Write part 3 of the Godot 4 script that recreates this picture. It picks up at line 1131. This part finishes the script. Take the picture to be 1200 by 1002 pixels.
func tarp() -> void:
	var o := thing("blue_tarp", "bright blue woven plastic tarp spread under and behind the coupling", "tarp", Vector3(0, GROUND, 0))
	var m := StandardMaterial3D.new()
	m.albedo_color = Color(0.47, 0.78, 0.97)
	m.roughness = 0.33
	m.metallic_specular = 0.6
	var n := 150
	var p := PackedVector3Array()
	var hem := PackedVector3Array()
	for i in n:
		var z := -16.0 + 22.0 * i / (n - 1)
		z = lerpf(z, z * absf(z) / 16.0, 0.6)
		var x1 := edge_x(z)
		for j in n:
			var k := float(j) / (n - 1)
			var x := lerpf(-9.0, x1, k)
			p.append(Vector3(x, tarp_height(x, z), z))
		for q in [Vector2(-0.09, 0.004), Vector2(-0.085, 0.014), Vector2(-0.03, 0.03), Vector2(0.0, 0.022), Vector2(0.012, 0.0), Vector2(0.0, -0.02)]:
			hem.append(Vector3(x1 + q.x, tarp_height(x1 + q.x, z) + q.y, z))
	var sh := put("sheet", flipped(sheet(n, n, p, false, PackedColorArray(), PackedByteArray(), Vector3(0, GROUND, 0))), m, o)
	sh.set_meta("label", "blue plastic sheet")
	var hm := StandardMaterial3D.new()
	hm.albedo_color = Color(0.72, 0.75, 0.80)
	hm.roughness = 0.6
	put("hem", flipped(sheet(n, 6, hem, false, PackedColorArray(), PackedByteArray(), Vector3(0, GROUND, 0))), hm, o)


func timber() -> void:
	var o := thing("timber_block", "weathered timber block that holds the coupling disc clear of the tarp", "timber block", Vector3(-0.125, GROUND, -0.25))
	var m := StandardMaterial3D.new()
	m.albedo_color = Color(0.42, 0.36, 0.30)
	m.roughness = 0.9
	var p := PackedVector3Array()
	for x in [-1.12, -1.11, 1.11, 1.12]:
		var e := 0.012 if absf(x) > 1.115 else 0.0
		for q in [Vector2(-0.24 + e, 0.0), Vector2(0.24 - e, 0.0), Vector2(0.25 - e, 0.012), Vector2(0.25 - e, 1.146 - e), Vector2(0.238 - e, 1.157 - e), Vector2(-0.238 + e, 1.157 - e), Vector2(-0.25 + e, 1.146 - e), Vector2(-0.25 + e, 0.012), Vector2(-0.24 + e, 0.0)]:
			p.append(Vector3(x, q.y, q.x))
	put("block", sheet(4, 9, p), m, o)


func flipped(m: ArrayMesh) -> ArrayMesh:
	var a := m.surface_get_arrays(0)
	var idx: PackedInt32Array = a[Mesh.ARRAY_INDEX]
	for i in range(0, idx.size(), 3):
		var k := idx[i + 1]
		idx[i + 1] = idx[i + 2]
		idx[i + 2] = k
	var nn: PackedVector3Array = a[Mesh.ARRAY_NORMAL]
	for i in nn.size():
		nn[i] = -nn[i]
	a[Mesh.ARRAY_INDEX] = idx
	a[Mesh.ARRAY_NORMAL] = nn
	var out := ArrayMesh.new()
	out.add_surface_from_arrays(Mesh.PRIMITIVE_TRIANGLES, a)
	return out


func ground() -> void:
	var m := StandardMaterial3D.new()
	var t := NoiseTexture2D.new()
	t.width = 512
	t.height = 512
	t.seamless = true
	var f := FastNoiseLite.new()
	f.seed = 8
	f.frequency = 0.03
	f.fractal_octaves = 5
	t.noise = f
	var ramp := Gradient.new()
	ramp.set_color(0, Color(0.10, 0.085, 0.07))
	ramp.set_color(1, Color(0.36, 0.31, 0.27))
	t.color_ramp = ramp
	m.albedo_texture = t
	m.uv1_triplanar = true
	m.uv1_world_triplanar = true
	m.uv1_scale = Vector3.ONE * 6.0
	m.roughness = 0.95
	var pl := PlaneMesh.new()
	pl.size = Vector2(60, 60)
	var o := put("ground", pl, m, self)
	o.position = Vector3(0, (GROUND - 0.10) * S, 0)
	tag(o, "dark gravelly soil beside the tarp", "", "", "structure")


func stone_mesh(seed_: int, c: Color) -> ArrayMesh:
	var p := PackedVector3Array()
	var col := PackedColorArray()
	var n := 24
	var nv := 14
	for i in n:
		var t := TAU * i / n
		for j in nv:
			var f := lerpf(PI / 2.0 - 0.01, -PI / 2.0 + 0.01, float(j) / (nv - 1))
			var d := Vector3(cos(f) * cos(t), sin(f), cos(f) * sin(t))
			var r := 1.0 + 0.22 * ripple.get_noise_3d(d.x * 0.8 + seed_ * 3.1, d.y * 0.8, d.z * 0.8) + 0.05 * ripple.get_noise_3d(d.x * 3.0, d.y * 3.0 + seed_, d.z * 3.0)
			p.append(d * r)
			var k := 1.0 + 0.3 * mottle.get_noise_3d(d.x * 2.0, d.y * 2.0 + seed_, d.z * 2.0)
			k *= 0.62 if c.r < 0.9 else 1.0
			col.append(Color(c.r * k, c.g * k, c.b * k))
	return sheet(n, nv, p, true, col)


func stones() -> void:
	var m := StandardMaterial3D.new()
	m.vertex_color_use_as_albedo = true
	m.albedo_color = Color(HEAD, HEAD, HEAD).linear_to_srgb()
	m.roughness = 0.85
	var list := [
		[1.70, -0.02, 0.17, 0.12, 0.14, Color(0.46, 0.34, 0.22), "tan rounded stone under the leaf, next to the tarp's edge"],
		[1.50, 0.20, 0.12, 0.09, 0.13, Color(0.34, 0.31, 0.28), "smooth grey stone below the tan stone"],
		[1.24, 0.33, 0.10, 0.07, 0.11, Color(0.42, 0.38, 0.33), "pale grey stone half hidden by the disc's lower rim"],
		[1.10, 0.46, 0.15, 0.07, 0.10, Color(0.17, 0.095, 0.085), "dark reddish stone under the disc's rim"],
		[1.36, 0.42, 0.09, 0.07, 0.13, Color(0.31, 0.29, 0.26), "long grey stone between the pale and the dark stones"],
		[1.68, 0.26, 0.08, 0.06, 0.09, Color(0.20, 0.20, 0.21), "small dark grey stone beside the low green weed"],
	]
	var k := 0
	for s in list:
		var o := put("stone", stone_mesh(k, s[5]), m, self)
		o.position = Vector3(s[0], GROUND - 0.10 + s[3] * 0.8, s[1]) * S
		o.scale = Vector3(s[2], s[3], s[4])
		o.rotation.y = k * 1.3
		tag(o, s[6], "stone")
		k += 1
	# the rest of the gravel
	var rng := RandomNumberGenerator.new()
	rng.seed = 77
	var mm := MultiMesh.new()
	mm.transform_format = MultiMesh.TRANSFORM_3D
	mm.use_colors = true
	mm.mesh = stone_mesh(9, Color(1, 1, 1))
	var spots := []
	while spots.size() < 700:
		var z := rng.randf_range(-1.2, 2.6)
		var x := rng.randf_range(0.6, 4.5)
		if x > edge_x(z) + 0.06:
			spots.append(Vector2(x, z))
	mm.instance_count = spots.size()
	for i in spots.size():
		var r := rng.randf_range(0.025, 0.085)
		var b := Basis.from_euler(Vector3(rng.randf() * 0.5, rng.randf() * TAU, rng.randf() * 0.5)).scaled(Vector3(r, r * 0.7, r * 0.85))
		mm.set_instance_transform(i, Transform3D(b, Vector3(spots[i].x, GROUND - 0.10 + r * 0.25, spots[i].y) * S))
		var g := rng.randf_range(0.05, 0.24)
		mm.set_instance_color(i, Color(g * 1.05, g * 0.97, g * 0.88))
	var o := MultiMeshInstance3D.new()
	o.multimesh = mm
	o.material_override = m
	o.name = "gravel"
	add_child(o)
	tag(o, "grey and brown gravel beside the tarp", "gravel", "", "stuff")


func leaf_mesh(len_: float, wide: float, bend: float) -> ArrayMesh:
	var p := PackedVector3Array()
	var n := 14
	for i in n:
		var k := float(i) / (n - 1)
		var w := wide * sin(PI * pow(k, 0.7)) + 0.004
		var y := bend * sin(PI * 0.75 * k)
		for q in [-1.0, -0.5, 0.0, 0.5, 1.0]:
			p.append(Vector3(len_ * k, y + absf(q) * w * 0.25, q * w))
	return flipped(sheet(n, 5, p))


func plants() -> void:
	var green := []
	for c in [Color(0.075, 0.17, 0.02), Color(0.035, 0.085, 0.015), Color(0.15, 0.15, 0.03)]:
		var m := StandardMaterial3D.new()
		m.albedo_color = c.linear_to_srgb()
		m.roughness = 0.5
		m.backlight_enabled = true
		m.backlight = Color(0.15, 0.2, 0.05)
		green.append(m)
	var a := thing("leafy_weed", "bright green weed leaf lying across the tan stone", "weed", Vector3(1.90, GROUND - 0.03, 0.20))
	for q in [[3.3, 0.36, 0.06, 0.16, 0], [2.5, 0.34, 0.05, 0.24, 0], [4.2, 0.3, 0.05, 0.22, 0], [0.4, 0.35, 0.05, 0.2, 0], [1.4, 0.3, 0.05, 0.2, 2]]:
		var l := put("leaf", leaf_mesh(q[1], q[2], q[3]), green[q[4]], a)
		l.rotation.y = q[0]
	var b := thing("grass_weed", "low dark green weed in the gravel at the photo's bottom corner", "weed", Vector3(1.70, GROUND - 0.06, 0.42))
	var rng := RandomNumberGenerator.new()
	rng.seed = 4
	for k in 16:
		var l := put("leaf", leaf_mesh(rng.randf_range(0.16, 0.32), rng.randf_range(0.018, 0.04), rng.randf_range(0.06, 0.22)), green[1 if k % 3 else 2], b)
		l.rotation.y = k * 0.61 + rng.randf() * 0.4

+-------+

▸ **PROBLEM STATEMENT**: Each line with the string "that" in it needs to be found and copied.

▸ **FINAL RESULT**:
Write part 3 of the Godot 4 script that recreates this picture. It picks up at line 1131. This part finishes the script. Take the picture to be 1200 by 1002 pixels.
	var o := thing("timber_block", "weathered timber block that holds the coupling disc clear of the tarp", "timber block", Vector3(-0.125, GROUND, -0.25))